К началу конференции СИТЕС в Хараре в Японии оставалось около 100 тонн слоновой кости. Резчикам такого запаса хватает примерно на четыре года. В преддверии надвигавшегося кризиса цены на экзотическое сырье выросли до 500 долларов за килограмм. Самые расторопные уже начали суетиться. Перед конференцией в аэропорту Осаки арестовали двух пассажиров, пытавшихся ввезти тысячи мелких кусочков бивней общим весом в несколько сот килограммов. Груз предназначался для изготовления личных печатей. После форума в Хараре в таких авантюрах отпала необходимость.
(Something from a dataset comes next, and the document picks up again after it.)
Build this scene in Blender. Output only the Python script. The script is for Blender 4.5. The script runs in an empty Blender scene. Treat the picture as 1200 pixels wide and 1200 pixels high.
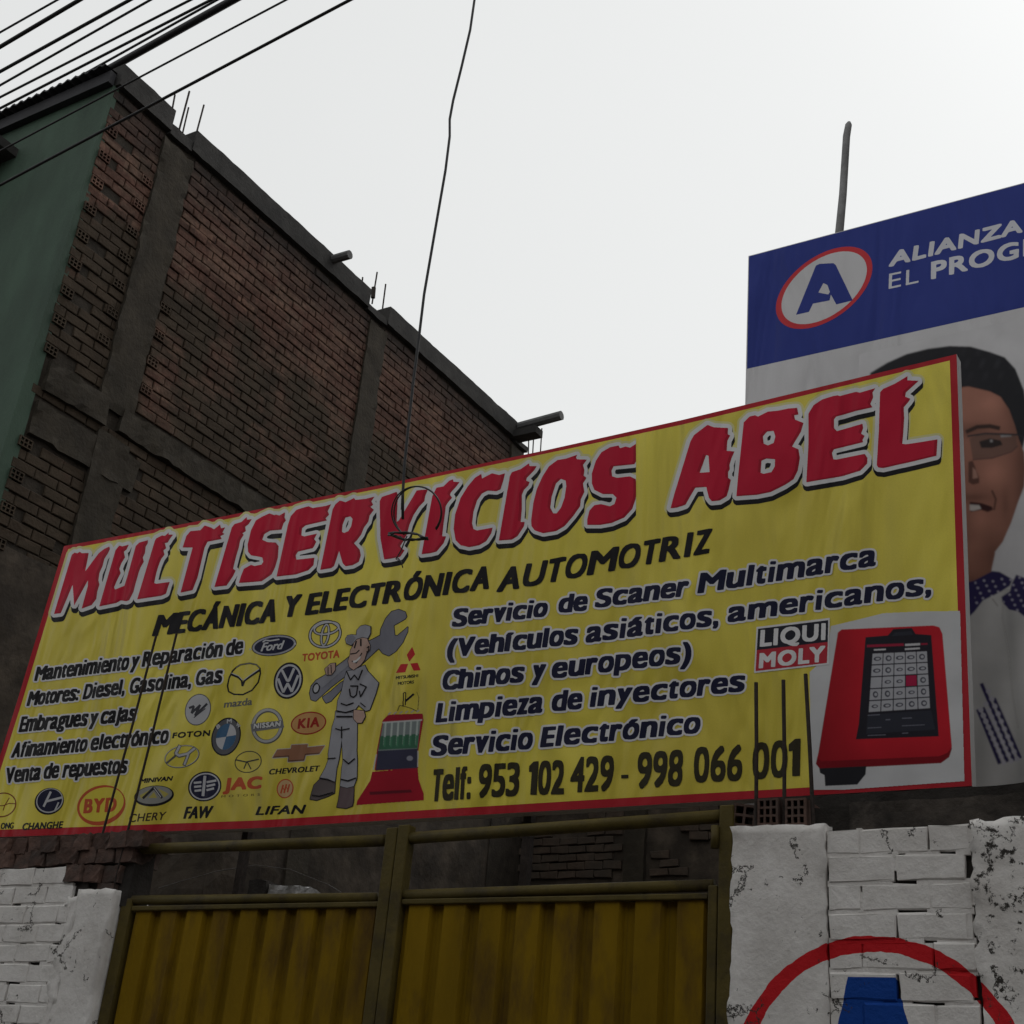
import bpy, math, random
import numpy as np
from math import sin, cos, pi, radians
from mathutils import Vector, noise
from mathutils.geometry import delaunay_2d_cdt

random.seed(7)
SC = bpy.context.scene
COL = SC.collection

# ---------------------------------------------------------------- camera, sky, sun, exposure
EYE = 1.6
YAW, PITCH, ROLL, FPX = radians(-33.11), radians(25.68), radians(5.37), 1583.3
cy_, sy_, cp_, sp_ = cos(YAW), sin(YAW), cos(PITCH), sin(PITCH)
FW = np.array([sy_*cp_, cy_*cp_, sp_])
r0 = np.array([cy_, -sy_, 0.0]); u0 = np.cross(r0, FW)
RT = cos(ROLL)*r0 + sin(ROLL)*u0
UP = -sin(ROLL)*r0 + cos(ROLL)*u0
from mathutils import Matrix
cam = bpy.data.cameras.new('camera')
cam.sensor_width = 36.0
cam.lens = FPX/1200.0*36.0
cam.clip_end = 500.0
cam.clip_start = 0.05
camo = bpy.data.objects.new('camera', cam); COL.objects.link(camo)
M = Matrix(((RT[0], UP[0], -FW[0], 0), (RT[1], UP[1], -FW[1], 0), (RT[2], UP[2], -FW[2], EYE), (0, 0, 0, 1)))
camo.matrix_world = M
SC.camera = camo

SUN_EL, SUN_AZ = radians(58), radians(25)      # azimuth from +Y towards +X: behind the facade, to the right
sun_dir = Vector((sin(SUN_AZ)*cos(SUN_EL), cos(SUN_AZ)*cos(SUN_EL), sin(SUN_EL)))
W = bpy.data.worlds.new('World'); SC.world = W; W.use_nodes = True
nt = W.node_tree; nt.nodes.clear()
out = nt.nodes.new('ShaderNodeOutputWorld'); bg = nt.nodes.new('ShaderNodeBackground')
bg.inputs['Strength'].default_value = 0.1
sky = nt.nodes.new('ShaderNodeTexSky'); sky.sky_type = 'NISHITA'; sky.sun_disc = False
sky.sun_elevation = SUN_EL; sky.sun_rotation = SUN_AZ; sky.air_density = 1.0; sky.dust_density = 6.0; sky.ozone_density = 1.0
hs = nt.nodes.new('ShaderNodeHueSaturation'); hs.inputs['Saturation'].default_value = 0.08
mix = nt.nodes.new('ShaderNodeMix'); mix.data_type = 'RGBA'; mix.inputs['Factor'].default_value = 0.86
tc = nt.nodes.new('ShaderNodeTexCoord')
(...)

А еще через три года на конференции в Найроби южноафриканских слонов вернули в список животных, фигурирующих в «Приложении номер два». Таким образом, состоялся частичный возврат толстокожих на коммерческий рынок. В Национальном парке Хванге и других зимбабвийских заповедниках егеря наконец смогли начать работу над восстановлением нормальной численности животных.
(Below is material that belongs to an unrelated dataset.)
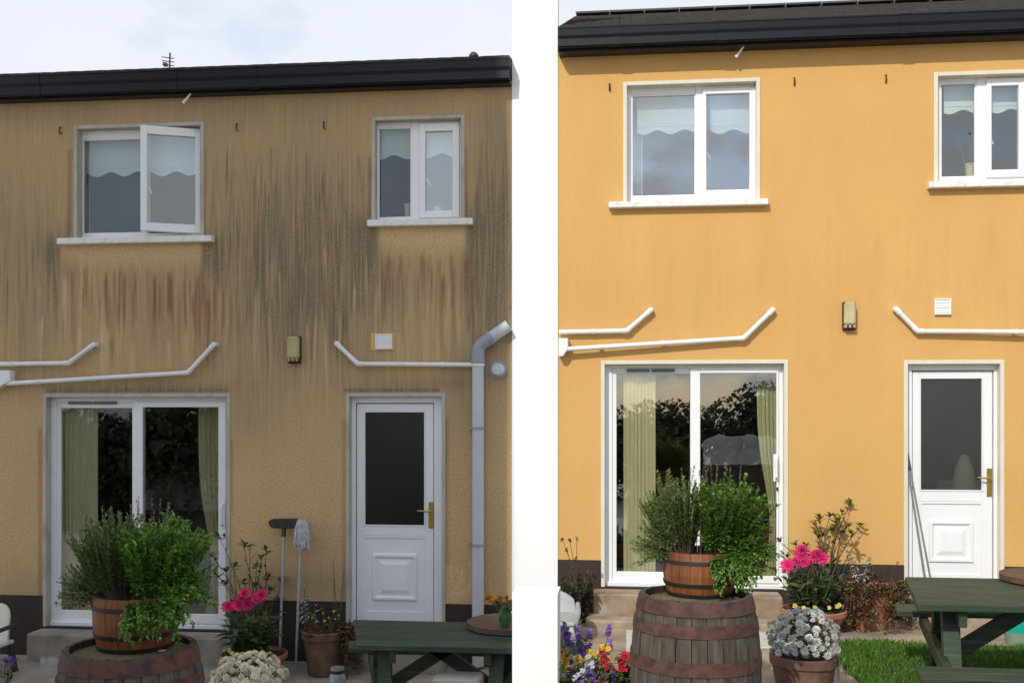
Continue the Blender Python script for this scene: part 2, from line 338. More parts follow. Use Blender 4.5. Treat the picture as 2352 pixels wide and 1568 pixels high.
# ================================================================== HOUSES
def stain_left(px, py, rng):
    H = px.shape; dirt = np.zeros(H); rust = np.zeros(H); pale = np.zeros(H)
    def blob(a, cx, cy, sx, sy, k): a += k*np.exp(-((px-cx)/sx)**2-((py-cy)/sy)**2)
    def drip(a, cx, y0, y1, w, k):
        t = np.clip((py-y0)/(y1-y0), 0, 1); inside = (py > y0) & (py < y1)
        wob = cx+1.5*np.sin(py/37+cx)
        a += np.where(inside, k*np.exp(-((px-wob)/w)**2)*np.minimum(1, t*6)*(1-t)**.6, 0)
    # broad grey weathering
    dirt += .27*np.clip((py-215)/60, 0, 1)*np.clip((1330-py)/300, .35, 1)
    blob(dirt, 650, 560, 210, 300, .38); blob(dirt, 1140, 430, 70, 260, .40); blob(dirt, 800, 640, 80, 190, .30)
    blob(dirt, 130, 575, 45, 45, .5); blob(dirt, 488, 590, 30, 60, .5); blob(dirt, 842, 560, 28, 70, .6); blob(dirt, 1092, 545, 24, 60, .55)
    blob(dirt, 60, 560, 110, 260, .22); blob(dirt, 300, 250, 500, 45, .16); blob(dirt, 900, 235, 400, 40, .14)
    blob(dirt, 560, 950, 90, 90, .28); blob(dirt, 700, 1340, 160, 45, .38); blob(dirt, 40, 1350, 60, 40, .2); blob(dirt, 1060, 880, 60, 160, .25)
    blob(dirt, 1140, 640, 60, 160, .4); blob(dirt, 960, 880, 150, 16, .35); blob(dirt, 310, 885, 210, 16, .4); blob(dirt, 650, 700, 90, 90, .18)
    for _ in range(260):
        x = rng.gauss(665, 115); y0 = rng.uniform(320, 760); drip(dirt, x, y0, y0+rng.uniform(80, 330), rng.uniform(.9, 2.8), rng.uniform(.06, .30))
    for _ in range(90):
        x = rng.uniform(0, 180); y0 = rng.uniform(380, 720); drip(dirt, x, y0, y0+rng.uniform(80, 320), rng.uniform(1.2, 4), rng.uniform(.06, .28))
    for _ in range(80):
        x = rng.uniform(1060, 1180); y0 = rng.uniform(300, 700); drip(dirt, x, y0, y0+rng.uniform(80, 280), rng.uniform(1.2, 4), rng.uniform(.1, .36))
    for _ in range(70):
        x = rng.uniform(120, 500); y0 = rng.uniform(585, 680); drip(dirt if rng.random() < .55 else rust, x, y0, y0+rng.uniform(70, 260), rng.uniform(1.8, 5), rng.uniform(.12, .40))
    for _ in range(26):
        x = rng.uniform(190, 470); y0 = rng.uniform(590, 680); drip(rust, x, y0, y0+rng.uniform(60, 180), rng.uniform(1.8, 3.4), rng.uniform(.55, .95))
    for _ in range(90):
        x = rng.uniform(855, 1090); y0 = rng.uniform(565, 640); drip(dirt if rng.random() < .55 else rust, x, y0, y0+rng.uniform(60, 220), rng.uniform(1.8, 5), rng.uniform(.12, .38))
    for x, y0, y1, w, k in ((272, 690, 760, 3, .8), (256, 770, 850, 3.4, .9), (366, 640, 750, 3, .8), (386, 620, 720, 2.6, .8), (424, 600, 690, 3, .6), (462, 610, 880, 5, .6),
                            (478, 660, 860, 4, .7), (512, 560, 860, 5, .45), (920, 580, 640, 3, .8), (966, 575, 640, 2.6, .7), (1012, 590, 660, 2.6, .7), (1036, 585, 650, 3, .6), (655, 690, 760, 2, .7)):
        drip(rust, x, y0, y1, w, k)
    for x, y0, y1, w, k in ((683, 400, 600, 1.6, .85), (735, 440, 620, 1.6, .7), (630, 430, 600, 1.6, .7), (822, 530, 720, 3, .6), (808, 560, 740, 3, .6), (775, 500, 700, 2, .5), (590, 500, 720, 2, .5), (545, 480, 700, 2, .4), (1100, 600, 800, 3, .5)):
        drip(dirt, x, y0, y1, w, k)
    for _ in range(150):
        x = rng.uniform(60, 1150); y0 = rng.uniform(560, 780); drip(pale, x, y0, y0+rng.uniform(60, 240), rng.uniform(1.5, 4), rng.uniform(.3, .8))
    for _ in range(150):
        x = rng.uniform(470, 860); y0 = rng.uniform(330, 700); drip(dirt if rng.random() < .7 else rust, x, y0, y0+rng.uniform(40, 200), rng.uniform(1.0, 2.2), rng.uniform(.25, .65))
    for _ in range(30):
        x = rng.uniform(130, 520); y0 = rng.uniform(600, 720); drip(rust, x, y0, y0+rng.uniform(50, 170), rng.uniform(1.0, 2.0), rng.uniform(.4, .85))
    dirt *= 1-.5*np.clip(pale, 0, 1)
    # brown edges along the openings
    for cx, y0, y1, w, k in ((92, 980, 1400, 5, .7), (160, 340, 540, 6, .5), (472, 330, 540, 4, .25), (849, 360, 500, 4, .55), (1070, 340, 500, 5, .3), (790, 960, 1400, 5, .5), (1024, 960, 1300, 7, .55), (532, 1010, 1180, 4, .4)):
        k2 = np.where((py > y0) & (py < y1), k*np.exp(-((px-cx)/w)**2), 0); rust += k2*.6; dirt += k2*.5
    rows = np.clip(1-np.abs(py-896)/9, 0, 1)
    dirt += rows*.75*(((px > 105) & (px < 528)) | ((px > 788) & (px < 1010)))
    # sheltered clean patches under the sills, cleaner lower wall
    for x0, x1, y0, y1 in ((132, 470, 556, 625), (862, 1078, 515, 600)):
        e = np.clip((px-x0)/14, 0, 1)*np.clip((x1-px)/14, 0, 1)*np.clip((py-y0)/3, 0, 1)*np.clip((y1-py)/55, 0, 1)
        dirt *= 1-.92*e; rust *= 1-.9*e; pale += .35*e
    low = np.clip((py-850)/250, 0, 1)*np.clip((1330-py)/120, 0, 1); dirt *= 1-.55*low; pale += .12*low
    # pale scratched scribble beside the downpipe
    def stroke(pts):
        for (xa, ya), (xb, yb) in zip(pts, pts[1:]):
            vx, vy = xb-xa, yb-ya; t = np.clip(((px-xa)*vx+(py-ya)*vy)/(vx*vx+vy*vy), 0, 1)
            dd = np.hypot(px-xa-t*vx, py-ya-t*vy); pale[:] = np.maximum(pale, .95*np.exp(-(dd/3.2)**2))
    stroke([(1036, 1296), (1038, 1330), (1048, 1352), (1058, 1335), (1060, 1308), (1066, 1340), (1076, 1345), (1086, 1316), (1080, 1290)])
    stroke([(1050, 1300), (1056, 1352), (1070, 1356), (1092, 1330)]); stroke([(1036, 1362), (1090, 1360)])
    return np.clip(dirt, 0, .95), np.clip(rust, 0, .9), np.clip(pale, 0, 1)
def stain_right(px, py, rng):
    H = px.shape; dirt = np.zeros(H); pale = np.zeros(H)
    for _ in range(120):
        x = rng.uniform(1290, 2360); y0 = rng.uniform(480, 700); y1 = y0+rng.uniform(60, 260); w = rng.uniform(3, 9)
        t = np.clip((py-y0)/(y1-y0), 0, 1)
        dirt += np.where((py > y0) & (py < y1), rng.uniform(.05, .22)*np.exp(-((px-x)/w)**2)*np.minimum(1, t*4)*(1-t), 0)
    return np.clip(dirt, 0, .5), np.zeros(H), pale
def wall_sheet(name, X0, X1, Z0, Z1, ops, mat, stain, parent, res=(.011, .03)):
    def lines(a, b, step, extra):
        s = list(np.linspace(a, b, int((b-a)/step)+1)); ex = [e for e in extra if a < e < b]
        s = [q for q in s if all(abs(q-e) > step*.4 for e in ex)]+ex
        return np.array(sorted(s))
    xs = lines(X0, X1, res[0], [e for q in ops for e in q[:2]]); zs = lines(Z0, Z1, res[1], [e for q in ops for e in q[2:]])
    gx, gz = np.meshgrid(xs, zs); nx = len(xs)
    px, py = proj(gx, np.zeros_like(gx), gz)
    d, r, p = stain(px, py, random.Random(5))
    cx = (xs[:-1]+xs[1:])/2; cz = (zs[:-1]+zs[1:])/2; keep = np.ones((len(cz), len(cx)), bool)
    for x0, x1, z0, z1 in ops:
        keep &= ~(((cx > x0) & (cx < x1))[None, :] & ((cz > z0) & (cz < z1))[:, None])
    jj, ii = np.nonzero(keep); a = jj*nx+ii
    quads = np.stack([a, a+1, a+nx+1, a+nx], 1)
    me = bpy.data.meshes.new(name)
    co = np.stack([gx.ravel(), np.zeros(gx.size), gz.ravel()], 1)
    me.vertices.add(len(co)); me.vertices.foreach_set('co', co.ravel().astype(np.float32))
    me.loops.add(quads.size); me.loops.foreach_set('vertex_index', quads.ravel().astype(np.int32))
    me.polygons.add(len(quads)); me.polygons.foreach_set('loop_start', np.arange(0, quads.size, 4, dtype=np.int32))
    me.update(); me.validate()
    for nm, arr in (('dirt', d), ('rust', r), ('pale', p)):
        at = me.attributes.new(nm, 'FLOAT', 'POINT'); at.data.foreach_set('value', arr.ravel().astype(np.float32))
    me.materials.append(mat)
    o = bpy.data.objects.new(name, me); C.objects.link(o); o.parent = parent; o.location = -WL[parent]; WL[o] = Vector((0,0,0)); return o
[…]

Возврат произошел не без ожесточенного сражения. Международные природоохранные организации предприняли наступление на медийном фронте, продолжающееся поныне. Горячие головы, чтобы избежать профилактических отстрелов, начали предлагать самые причудливые способы поддержания популяции слонов. В ход пошли «научные методы планирования семьи», то есть применение слоновьих контрацептивов, в том числе… презервативов. Меньше всего приверженцев такой, с позволения сказать, науки заботило, кто и как станет осуществлять их смелые идеи на практике. На моей памяти в Кении один парень попробовал подоить слониху. Дураку, как водится, повезло. Он сумел не только незаметно подобраться к животному с подветренной стороны, но и разок-другой дернуть за вымя. Для тех, кто не знает, где у слоних находится вымя, сообщу, что, в отличие от коров, оно располагается не между задними, а между передними ногами. Остального бравый дояр не помнил, но чудесным образом остался жив, чему несказанно обрадовался после того, как очнулся и пришел в себя.